When I was living in Togo, we didn’t have cell phones, and land lines worked only intermittently. When they did work, there were all sorts of clicks and whines, which we interpreted as signs that the government was listening to our conversations. With all the cell phones in this country – something like 12 million numbers for 17 million inhabitants, though most people with a phone have at least two numbers – the task of monitoring all communications would be harder. Still, a cell phone is a radio. You are broadcasting whenever you use one. You have to assume that anybody who really wants to listen in, can. It seems really foolish and out of character for these powerful men to have been using such an insecure means of communication for what was a really, really sensitive conversation. Sign of their desperation, I guess. They figured if they won it wasn’t going to make any difference, and if they lost they were already so deep in the soup that a little more would hardly hurt. And Soro knows that his position in Côte d’Ivoire is secure so long as he keeps his alliance with Ouattara and doesn’t take any vacations outside the country.

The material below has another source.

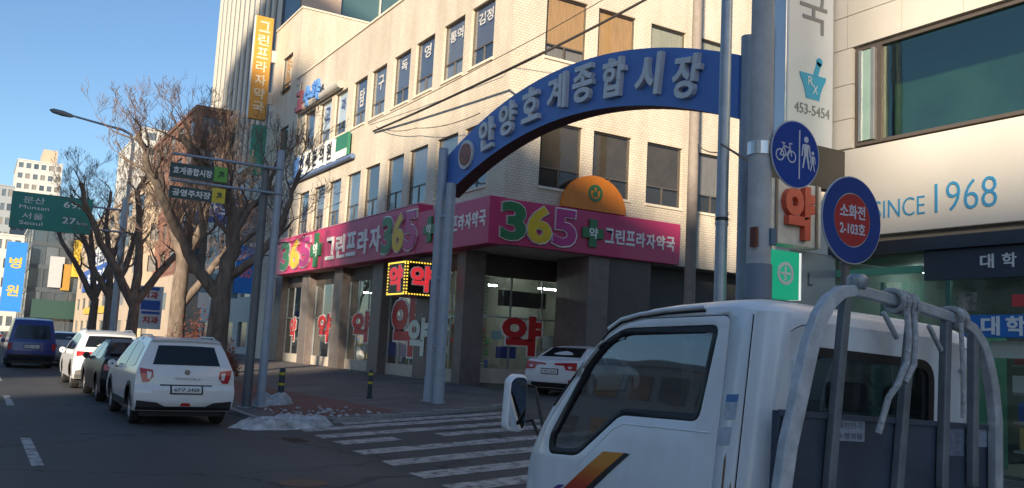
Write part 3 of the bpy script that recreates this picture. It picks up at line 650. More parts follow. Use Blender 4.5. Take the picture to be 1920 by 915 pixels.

Incidentally, three days after the collapse of the coup attempt, there was an attack on a Burkina Faso border post near the Côte d’Ivoire frontier by masked gunmen. Three gendarmes and one attacker were killed. One assumes that Soro would have known that such attacks were pointless by that time but maybe he couldn’t recall the attackers or somebody just got trigger-happy. Nobody has ever claimed “credit” for the attack.